Imagine um imóvel adquirido em dezembro de 2005 por R$ 500 mil e vendido em dezembro de 2022 por R$ 3 milhões. O programa calculará imposto de renda de R$ 183 mil. Surpreendentemente, caso seja declarada reforma de R$ 500 mil por qual passou este imóvel em dezembro de 2020, apesar de o custo de aquisição ser aumentado para R$ 1 milhão, o imposto pelo programa passará a ser de R$ 210 mil.

O erro está na metodologia de cálculo empregada pela Receita Federal no programa GCAP, que divide o ganho total da operação proporcionalmente entre o custo histórico do imóvel e o custo das benfeitorias para então aplicar os fatores de redução.

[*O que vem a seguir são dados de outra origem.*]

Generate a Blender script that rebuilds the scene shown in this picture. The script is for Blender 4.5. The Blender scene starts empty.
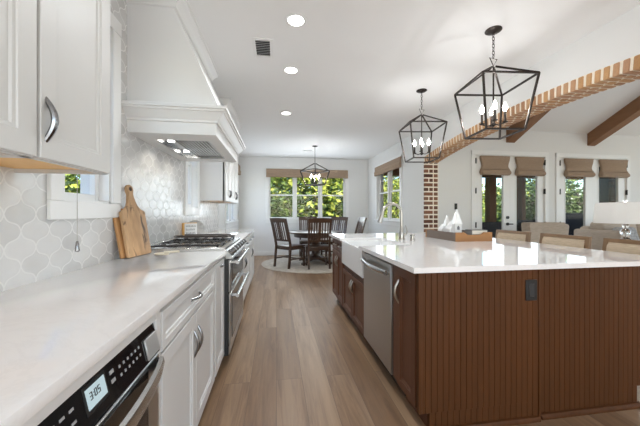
import bpy, bmesh, math, random
from mathutils import Matrix, Vector
PI = math.pi
SC = bpy.context.scene
COL = SC.collection
random.seed(7)

# ------------------------------------------------------------ camera, sky, sun, lights, exposure
CAM_H = 1.214
YAW = math.atan(43.5 / 290.0)
cd = bpy.data.cameras.new('camera'); cam = bpy.data.objects.new('camera', cd); COL.objects.link(cam)
cam.location = (0, 0, CAM_H); cam.rotation_euler = (PI / 2, 0, -YAW)
cd.sensor_width = 36.0; cd.lens = 36.0 * 290 / 640; cd.clip_start = 0.02; cd.clip_end = 300
cd.shift_y = -0.6 / 640
SC.camera = cam

W = bpy.data.worlds.new('sky'); SC.world = W; W.use_nodes = True
wn = W.node_tree; wn.nodes.clear()
sky = wn.nodes.new('ShaderNodeTexSky'); sky.sky_type = 'NISHITA'; sky.sun_disc = False
sky.sun_elevation = math.radians(42); sky.sun_rotation = math.radians(200); sky.air_density = 1.0; sky.dust_density = 0.6
bg = wn.nodes.new('ShaderNodeBackground'); bg.inputs['Strength'].default_value = 0.33
wo = wn.nodes.new('ShaderNodeOutputWorld')
hs = wn.nodes.new('ShaderNodeHueSaturation'); hs.inputs['Saturation'].default_value = 1.5; wn.links.new(sky.outputs[0], hs.inputs['Color']); wn.links.new(hs.outputs[0], bg.inputs[0]); wn.links.new(bg.outputs[0], wo.inputs[0])

def lamp(name, kind, loc, energy, col=(1, 1, 1), rot=(0, 0, 0), size=None, size_y=None, rad=None, spot=None, parent=None):
    l = bpy.data.lights.new(name, kind); l.energy = energy; l.color = col
    if kind == 'AREA':
        l.shape = 'RECTANGLE'; l.size = size; l.size_y = size_y or size
    if rad is not None and kind in ('POINT', 'SPOT'): l.shadow_soft_size = rad
    if spot: l.spot_size = math.radians(spot); l.spot_blend = 0.6
    o = bpy.data.objects.new(name, l); COL.objects.link(o); o.location = loc; o.rotation_euler = rot
    if parent: o.parent = parent
    return o
sun = lamp('sun', 'SUN', (0, 0, 20), 11.5, (1, .95, .86), (math.radians(50), 0, math.radians(14))); sun.data.angle = 0.01
DAY = (0.82, 0.91, 1.0)
# first the fill added out of view, then daylight lamps at the windows
lamp('fill_kitchen_rear', 'AREA', (0.9, -2.7, 1.45), 76, (.85, .925, 1), (PI / 2 + .35, 0, 0), 3.2, 2.2)  # added fill behind the camera, tilted up to brighten the ceiling
lamp('fill_living_rear', 'AREA', (6.6, -3.7, 1.7), 85, (.85, .925, 1), (PI / 2 + .3, 0, 0), 4.6, 2.6)  # unseen fill lamp added to light the living room from behind
lamp('fill_living_side', 'AREA', (10.3, 2.0, 1.7), 60, DAY, (PI / 2, 0, PI / 2), 4.0, 2.4)  # extra fill from an unseen side, added to lift the living room
for dx in (.15, .89, 1.63):
    lamp('daylight_nook_back', 'AREA', (dx, 8.20, 1.65), 8, DAY, (-PI / 2, 0, 0), .6, 1.1)
for dy in (6.40, 7.14):
    lamp('daylight_nook_right', 'AREA', (2.62, dy, 1.6), 3, DAY, (PI / 2, 0, PI / 2), .5, 1.1)
for dy in (6.65, 7.45):
    lamp('daylight_nook_left', 'AREA', (-0.94, dy, 1.65), 6, DAY, (PI / 2, 0, -PI / 2), .6, 1.2)
for dx in (4.55, 5.37, 6.6, 7.48):
    lamp('daylight_french_door', 'AREA', (dx, 5.53, 1.1), 4.5, DAY, (-PI / 2, 0, 0), .48, 1.7)
SC.view_settings.view_transform = 'Standard'; SC.view_settings.look = 'None'
SC.view_settings.gamma = 1; SC.view_settings.use_curve_mapping = False
SC.view_settings.exposure = 0.13
try:
    SC.cycles.use_denoising = True
    SC.cycles.max_bounces = 10; SC.cycles.diffuse_bounces = 6; SC.cycles.transparent_max_bounces = 24
    SC.cycles.sample_clamp_indirect = 6
    SC.cycles.caustics_reflective = False; SC.cycles.caustics_refractive = False
except Exception:
    pass

# ------------------------------------------------------------ materials
MATS = {}
def nt(name):
    m = bpy.data.materials.new(name); m.use_nodes = True
    return m, m.node_tree, m.node_tree.nodes['Principled BSDF']
def N(t, kind, **kw):
    n = t.nodes.new(kind)
    for k, v in kw.items():
        if k in n.inputs: n.inputs[k].default_value = v
        else: setattr(n, k, v)
    return n
def math_(t, op, a, b=None, c=None):
    n = t.nodes.new('ShaderNodeMath'); n.operation = op
    for i, v in enumerate((a, b, c)):
        if v is None: continue
        if isinstance(v, (int, float)): n.inputs[i].default_value = v
        else: t.links.new(v, n.inputs[i])
    return n.outputs[0]
def mixc(t, f, a, b):
    n = t.nodes.new('ShaderNodeMix'); n.data_type = 'RGBA'
    for i, v in ((0, f), (6, a), (7, b)):
        if isinstance(v, (int, float)): n.inputs[i].default_value = v
        elif isinstance(v, tuple): n.inputs[i].default_value = (*v, 1) if len(v) == 3 else v
        else: t.links.new(v, n.inputs[i])
    return n.outputs[2]
def bump(t, bs, h, strength=.2, dist=.01):
    b = N(t, 'ShaderNodeBump', Strength=strength, Distance=dist); t.links.new(h, b.inputs['Height']); t.links.new(b.outputs[0], bs.inputs['Normal'])
def plain(name, col, rough=.5, metal=0., var=.04, scale=6., bmp=0., bscale=80., emit=None, coat=0.):
    if name in MATS: return MATS[name]
    m, t, b = nt(name)
    tc = N(t, 'ShaderNodeTexCoord'); nz = N(t, 'ShaderNodeTexNoise', Scale=scale, Detail=3.)
    t.links.new(tc.outputs['Object'], nz.inputs['Vector'])
    lo = tuple(max(0, c * (1 - var)) for c in col); hi = tuple(min(1, c * (1 + var)) for c in col)
    t.links.new(mixc(t, nz.outputs[0], lo, hi), b.inputs['Base Color'])
    b.inputs['Roughness'].default_value = rough; b.inputs['Metallic'].default_value = metal
    b.inputs['Coat Weight'].default_value = coat
    if bmp:
        n2 = N(t, 'ShaderNodeTexNoise', Scale=bscale, Detail=4.); t.links.new(tc.outputs['Object'], n2.inputs['Vector']); bump(t, b, n2.outputs[0], bmp, .004)
    if emit:
        b.inputs['Emission Color'].default_value = (*emit[0], 1); b.inputs['Emission Strength'].default_value = emit[1]
    MATS[name] = m; return m
def wood(name, c1, c2, axis=2, scale=9., rough=.45, stretch=.06, contrast=1., knots=0., coat=0., spec=.5):
    if name in MATS: return MATS[name]
    m, t, b = nt(name)
    tc = N(t, 'ShaderNodeTexCoord'); mp = N(t, 'ShaderNodeMapping'); s = [1, 1, 1]; s[axis] = stretch
    mp.inputs['Scale'].default_value = s; t.links.new(tc.outputs['Object'], mp.inputs[0])
    n1 = N(t, 'ShaderNodeTexNoise', Scale=scale * 4, Detail=6., Roughness=.6); t.links.new(mp.outputs[0], n1.inputs['Vector'])
    n2 = N(t, 'ShaderNodeTexNoise', Scale=scale * .6, Detail=2.); t.links.new(mp.outputs[0], n2.inputs['Vector'])
    f = math_(t, 'MULTIPLY_ADD', n1.outputs[0], .65 * contrast, math_(t, 'MULTIPLY', n2.outputs[0], .5 * contrast))
    f = math_(t, 'SUBTRACT', f, .08)
    c = mixc(t, f, c1, c2)
    if knots:
        m3 = N(t, 'ShaderNodeMapping'); m3.inputs['Scale'].default_value = (1, 1, .35); t.links.new(tc.outputs['Object'], m3.inputs[0])
        v = N(t, 'ShaderNodeTexNoise', Scale=17., Detail=3., Distortion=1.); t.links.new(m3.outputs[0], v.inputs['Vector'])
        k = N(t, 'ShaderNodeMapRange'); k.inputs[1].default_value = .56; k.inputs[2].default_value = .68; k.inputs[3].default_value = 0; k.inputs[4].default_value = knots
        t.links.new(v.outputs[0], k.inputs[0]); c = mixc(t, k.outputs[0], c, tuple(x * .45 for x in c1))
    t.links.new(c, b.inputs['Base Color']); b.inputs['Roughness'].default_value = rough; b.inputs['Coat Weight'].default_value = coat; b.inputs['Specular IOR Level'].default_value = spec
    bump(t, b, n1.outputs[0], .08, .003)
    MATS[name] = m; return m
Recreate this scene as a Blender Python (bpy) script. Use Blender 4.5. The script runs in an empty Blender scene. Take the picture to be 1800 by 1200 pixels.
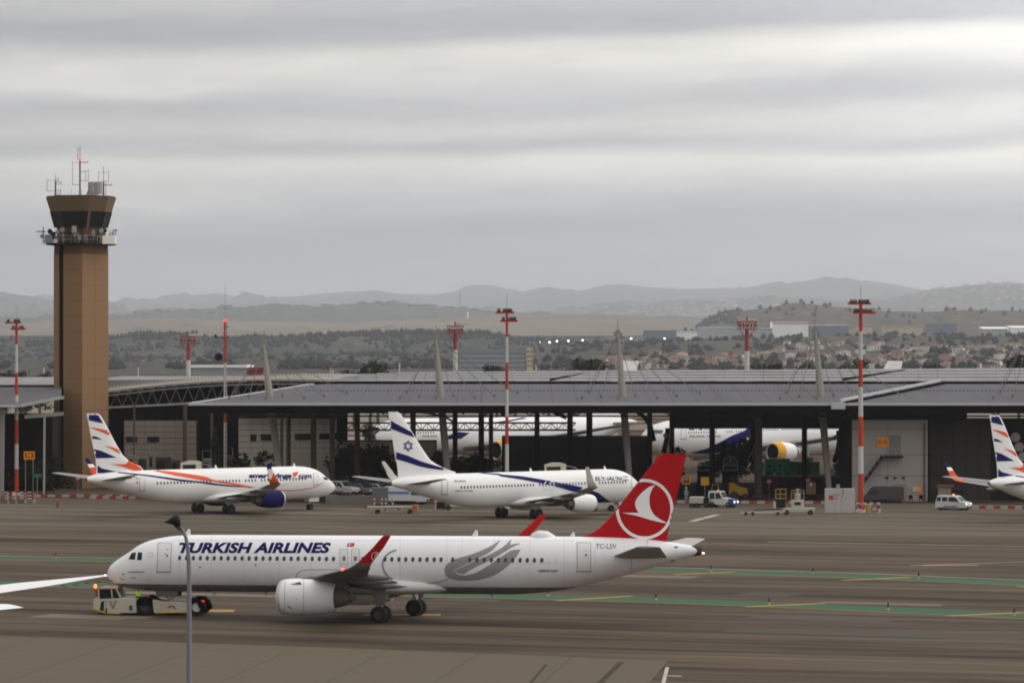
import bpy, bmesh, math, random
import numpy as np
from mathutils import Vector, Matrix
from mathutils.bvhtree import BVHTree
from mathutils import noise as mnoise
R = math.radians
random.seed(7)
SC = bpy.context.scene
COL = SC.collection

# ------------------------------------------------------------------ camera
F = 6500.0; HZ = 636.0; CH = 18.2          # focal length in photo pixels, horizon row, eye height
cam_d = bpy.data.cameras.new('camera'); cam = bpy.data.objects.new('camera', cam_d); COL.objects.link(cam)
cam.location = (0, 0, CH); cam.rotation_euler = (R(90), 0, 0)
cam_d.sensor_width = 36; cam_d.lens = 36 * F / 1800
cam_d.shift_y = -(HZ - 600) / 1800 * -1
cam_d.clip_start = 1; cam_d.clip_end = 60000
cam_d.dof.use_dof = True; cam_d.dof.focus_distance = 262; cam_d.dof.aperture_fstop = 4.5
SC.camera = cam

# ------------------------------------------------------------------ sky
w = bpy.data.worlds.new('World'); SC.world = w; w.use_nodes = True
SUN_EL, SUN_AZ = R(38), R(42)              # azimuth measured from +Y towards +X
nt = w.node_tree; nt.nodes.clear(); N = nt.nodes.new; Lk = nt.links.new
def math_(op, a, b=None, c=None, nt=nt):
    n = nt.nodes.new('ShaderNodeMath'); n.operation = op
    for i, v in enumerate((a, b, c)):
        if v is None: continue
        if isinstance(v, (int, float)): n.inputs[i].default_value = v
        else: nt.links.new(v, n.inputs[i])
    return n.outputs[0]
out = N('ShaderNodeOutputWorld'); bg = N('ShaderNodeBackground'); bg.inputs[1].default_value = 0.1
Lk(bg.outputs[0], out.inputs[0])
sky = N('ShaderNodeTexSky'); sky.sky_type = 'NISHITA'; sky.sun_disc = False
sky.sun_elevation = SUN_EL; sky.sun_rotation = SUN_AZ
tc = N('ShaderNodeTexCoord'); sx = N('ShaderNodeSeparateXYZ'); Lk(tc.outputs['Generated'], sx.inputs[0])
X, Y, Z = sx.outputs
hor = math_('POWER', math_('ADD', math_('MULTIPLY', X, X), math_('MULTIPLY', Y, Y)), 0.5)
az = math_('DIVIDE', X, math_('ADD', hor, 0.001))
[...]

Ao não declarar qualquer benfeitoria, o ganho de capital cheio (R$ 2,5 milhões) se sujeitará à redução máxima (51,14%). Já no exemplo com benfeitoria, em que o ganho de capital é de R$ 2 milhões, ao considerar que o custo do imóvel é composto por duas parcelas de R$ 500 mil, o programa entenderá que 50% do ganho de capital (R$ 1 milhão) se refere à aquisição originária de dezembro de 2005 e aplicará sobre esta metade a redução cheia de 51,14%. O ganho correspondente à outra metade (R$ 1 milhão) será vinculado à reforma de dezembro de 2020 e se beneficiará com redução de apenas 8,36%.

Em última análise, a declaração das benfeitorias aumentou o imposto devido nesse exemplo em 14,75% (R$ 27 mil). Essa metodologia está errada. É evidente que o valor pago pelo imóvel em dezembro de 2005, embora nominalmente igual ao da reforma de dezembro de 2020, é parcela muito mais representativa e significante do valor total do imóvel. Afinal, um real em dezembro de 2005 valia muito mais do que um real em dezembro de 2020.

Existem algumas soluções. A depender das datas de aquisição e das benfeitorias, pode ser mais prático e simples não considerar as benfeitorias ao utilizar o GCAP, mesmo porque a legislação trata como opcional a inclusão do valor delas. A desvantagem dessa alternativa é que se perde uma redução que seria aplicável caso o programa fizesse o cálculo da forma correta. Outra solução, a depender das especificidades da operação, seria atribuir uma parcela destacada do preço de venda ao custo das benfeitorias, o que permitiria calcular o ganho de capital separadamente e de forma coerente entre imóvel e benfeitorias.

Mesmo que a Receita Federal não concordasse com um dos procedimentos propostos, nenhum deles viola a lei e todos são mais adequados à realidade econômica das operações do que o despropositado cálculo proporcional imposto pelo programa GCAP sem respaldo em lei. Cabe a cada contribuinte analisar as especificidades de sua operação e avaliar a pertinência de adotar as alternativas comentadas.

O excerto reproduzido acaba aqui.